In parallelo alla commissione cardinalizia, lavora il consiglio di Sovrintendenza: il ramo laico dello Ior. Tra i suoi membri spicca il nome di Virgil Dechant, il quale, per il 25° anniversario di pontificato di Giovanni Paolo II, si distinse per la donazione di un assegno da 2,5 milioni di dollari. Una cifra di poco conto se paragonata a quegli oltre 45 miliardi di dollari del fondo assicurativo sulla vita – un fondo al quale Standard & Poor's assegna da anni il rating più elevato – gestito dall'associazione della quale Dechant è membro: l'ordine dei Cavalieri di Colombo, più di un milione e mezzo di aderenti sparsi tra Stati Uniti, Canada, Messico, Porto Rico, Repubblica Dominicana, Filippine, Bahamas, Guatemala, Guam, Saipan e Isole Vergini. L'ordine, nato 122 anni fa, ha legami stretti con la Santa Sede e non solo per questioni economiche: la congregazione per le Cause dei santi ha avviato il processo di beatificazione e canonizzazione del suo fondatore, Michael McGivney. Robert Studer rappresenta un mondo che col Vaticano ha legami consolidati. Studer è stato fino al 1998 al vertice dell'Unione banche svizzere. E prima di lui nel consiglio di Sovrintendenza sedeva un altro ex presidente della banca elvetica: Philippe De Weck, legato all'Opus Dei e frequentatore dell'ambrosiano Gruppo cultura etica finanza. Diverso il discorso da fare per Manuel Soto Serrano e Ronaldo Hermann Schmitz. Entrambi sono banchieri esperti, rappresentanti a loro modo di due istituti consolidati: il Santander il primo, la Deutsche Bank il secondo. In caso si dovesse da subito decidere un nome del successore di Caloia, i due potrebbero proporre candidati vicini ai gruppi per i quali lavorano.

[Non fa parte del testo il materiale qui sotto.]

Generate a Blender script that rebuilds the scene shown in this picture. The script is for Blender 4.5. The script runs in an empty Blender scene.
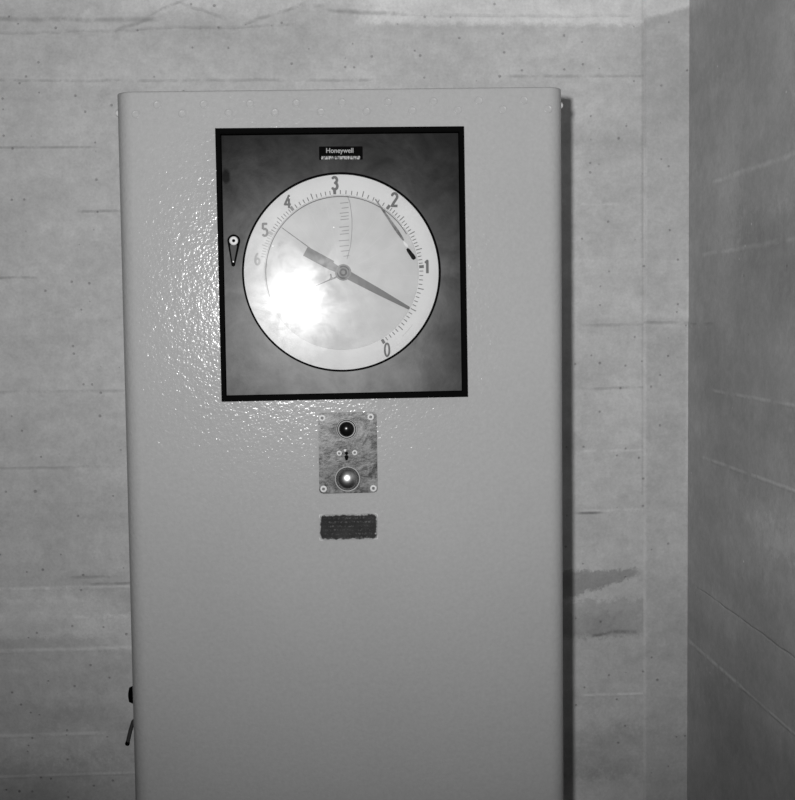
import bpy, bmesh, math, random
from mathutils import Vector, Matrix
random.seed(7)
S = bpy.context.scene
C = S.collection
PI = math.pi

# ------------------------------------------------------------------ node helper
class NT:
    def __init__(self, name):
        self.m = bpy.data.materials.new(name); self.m.use_nodes = True
        self.t = self.m.node_tree; self.t.nodes.clear()
        self.out = self.t.nodes.new('ShaderNodeOutputMaterial')
        self.tc = None
    def n(self, typ, **kw):
        x = self.t.nodes.new(typ)
        for k, v in kw.items(): setattr(x, k, v)
        return x
    def put(self, sock, v):
        if v is None: return
        if hasattr(v, 'is_output'): self.t.links.new(v, sock)
        else:
            if sock.type == 'RGBA' and isinstance(v, (int, float)): v = (v, v, v, 1)
            sock.default_value = v
    def coord(self):
        if self.tc is None: self.tc = self.n('ShaderNodeTexCoord')
        return self.tc.outputs['Object']
    def xyz(self, v=None):
        s = self.n('ShaderNodeSeparateXYZ'); self.put(s.inputs[0], v or self.coord())
        return s.outputs[0], s.outputs[1], s.outputs[2]
    def ma(self, op, a, b=0.0, c=None, clamp=False):
        x = self.n('ShaderNodeMath', operation=op, use_clamp=clamp)
        self.put(x.inputs[0], a); self.put(x.inputs[1], b)
        if c is not None: self.put(x.inputs[2], c)
        return x.outputs[0]
    def mr(self, v, a, b, c=0.0, d=1.0, smooth=True):
        x = self.n('ShaderNodeMapRange', interpolation_type='SMOOTHSTEP' if smooth else 'LINEAR')
        for i, q in enumerate((v, a, b, c, d)): self.put(x.inputs[i], q)
        return x.outputs[0]
    def mapping(self, scale, loc=(0, 0, 0), v=None):
        x = self.n('ShaderNodeMapping'); self.put(x.inputs['Vector'], v or self.coord())
        x.inputs['Scale'].default_value = scale; x.inputs['Location'].default_value = loc
        return x.outputs[0]
    def noise(self, scale, detail=4, rough=.55, v=None, dist=0.0):
        x = self.n('ShaderNodeTexNoise'); self.put(x.inputs['Vector'], v or self.coord())
        x.inputs['Scale'].default_value = scale; x.inputs['Detail'].default_value = detail
        x.inputs['Roughness'].default_value = rough; x.inputs['Distortion'].default_value = dist
        return x.outputs[0]
    def voro(self, scale, v=None):
        x = self.n('ShaderNodeTexVoronoi'); self.put(x.inputs['Vector'], v or self.coord())
        x.inputs['Scale'].default_value = scale
        return x.outputs['Distance'], x.outputs['Color']
    def band(self, v, a, b, s):                 # 1 inside [a,b], soft by s
        return self.ma('MULTIPLY', self.mr(v, a - s, a + s), self.mr(v, b + s, b - s))
    def grey(self, v):
        x = self.n('ShaderNodeCombineColor')
        for i in range(3): self.put(x.inputs[i], v)
        return x.outputs[0]
    def bump(self, h, strength, dist, normal=None):
        x = self.n('ShaderNodeBump'); self.put(x.inputs['Height'], h)
        x.inputs['Strength'].default_value = strength; x.inputs['Distance'].default_value = dist
        if normal: self.put(x.inputs['Normal'], normal)
        return x.outputs[0]
    def bsdf(self, col, rough=.5, metal=0.0, spec=.5, normal=None, **kw):
        b = self.n('ShaderNodeBsdfPrincipled')
        self.put(b.inputs['Base Color'], col if not hasattr(col, 'is_output') or col.type == 'RGBA' else self.grey(col))
        self.put(b.inputs['Roughness'], rough); self.put(b.inputs['Metallic'], metal)
        self.put(b.inputs['Specular IOR Level'], spec)
        if normal: self.put(b.inputs['Normal'], normal)
        for k, v in kw.items(): self.put(b.inputs[k.replace('_', ' ')], v)
        return b.outputs[0]
    def end(self, sh):
        self.t.links.new(sh, self.out.inputs['Surface']); return self.m

def plain(name, g, rough=.5, metal=0.0, spec=.5, mottle=0.0, mscale=40):
    t = NT(name)
    col = g
    if mottle:
        col = t.ma('MULTIPLY', g, t.mr(t.noise(mscale, 5), .25, .75, 1 - mottle, 1 + mottle, False))
    return t.end(t.bsdf(col, rough, metal, spec))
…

Le informazioni al Papa e al segretario di stato. Infine Caloia. Il suo addio, imminente o prossimo che sia, è nella logica delle cose. Dopo 19 anni in sella allo Ior, è tempo di lasciare spazio ad altri. Illustre rappresentante della finanza cattolica ambrosiana, “sponsorizzato” oltre il Tevere da Philippe De Weck, è chiamato a Roma dall'allora segretario di stato Agostino Casaroli per scrivere la parola fine all'era Marcinkus. Caloia inizia a operare in un mondo difficile e solo dopo qualche anno e non senza fatica ha la meglio su De Bonis: Wojtyla, con coraggio, allontana De Bonis dalla curia promuovendolo a cappellano dell'ordine di Malta. Di lì a oggi è una gestione virtuosa, quella che Caloia, forte della collaborazione dell'Apsa guidata dall'amico Nicora, mette in campo. E che sia virtuosa non lo smentisce nemmeno Gian Luigi Nuzzi in “Vatican Spa”. Qui si mostra la mala gestione di Marcinkus e De Bonis. Ma i fatti evidenziano come l'arrivo di Caloia allo Ior fosse motivato dalla necessità di fare pulizia. E come Caloia abbia fatto proprio il progetto informando quotidianamente della propria attività e dell'attività di chi aveva a fianco il Papa e il segretario di stato.